Anonymous 0 Comments

Film has much higher effective resolution than Full HD. The reason old TV was lower quality is related to the ability to transfer enough data in a given time over radio waves. Technology has caught up, and now films can be digitized at their full quality.

Anonymous 0 Comments

It was shot in Cinemascope. That’s a 65mm film format with a 2.35 – 1 aspect ratio. That was the 4k of the day.

Anonymous 0 Comments

Because it was filmed on film. Film can get incredibly high quality detail because it doesn’t have pixels.

What made older TV shows have lower quality was the fact that the data had to be broadcast somehow, over the air or over cable. And that had much much lower data transfer rates than today. So the version that was broadcast had to be lower quality and less detailed than the original to be broadcast.

But if you take old film and re-scan it, you can get much higher resolution versions

Anonymous 0 Comments

Film doesn’t exactly have a pixel resolution, because it’s a large number of tiny crystals that react with light so there’s no “dots per inch”, but the 35 mm film commonly used in movie production has an image quality that approximates to about 5k digital.

For things short to be very high quality they used to use larger film, like 70mm, this has a resolution up to about equivalent to 18k ish.

This is why films shot before the 00’s can be digitized to a fairly high quality.
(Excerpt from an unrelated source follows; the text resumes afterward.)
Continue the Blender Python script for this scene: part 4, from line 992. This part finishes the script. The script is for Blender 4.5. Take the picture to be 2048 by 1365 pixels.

There was then a period in the 00’s where films were shot digitally, but the cameras weren’t as high resolution as we have now, so there was a dip in film quality that can never be recovered over the period until the cameras improved to at least 35mm film equivalent.

Anonymous 0 Comments

Fun fact: Eccentric billionaire Howard Hughes loved this movie an insane amount. There was a period of time where he lived in Vegas and bought a TV station, and while he’d occasionally settle for demanding they replay a regularly scheduled program that he’d missed, by and large he’d just demand they play Ice Station Zebra on repeat. To the point Vegas entertainers came to recognise this movie being played on that particular channel was the surest way to know if Howard was home.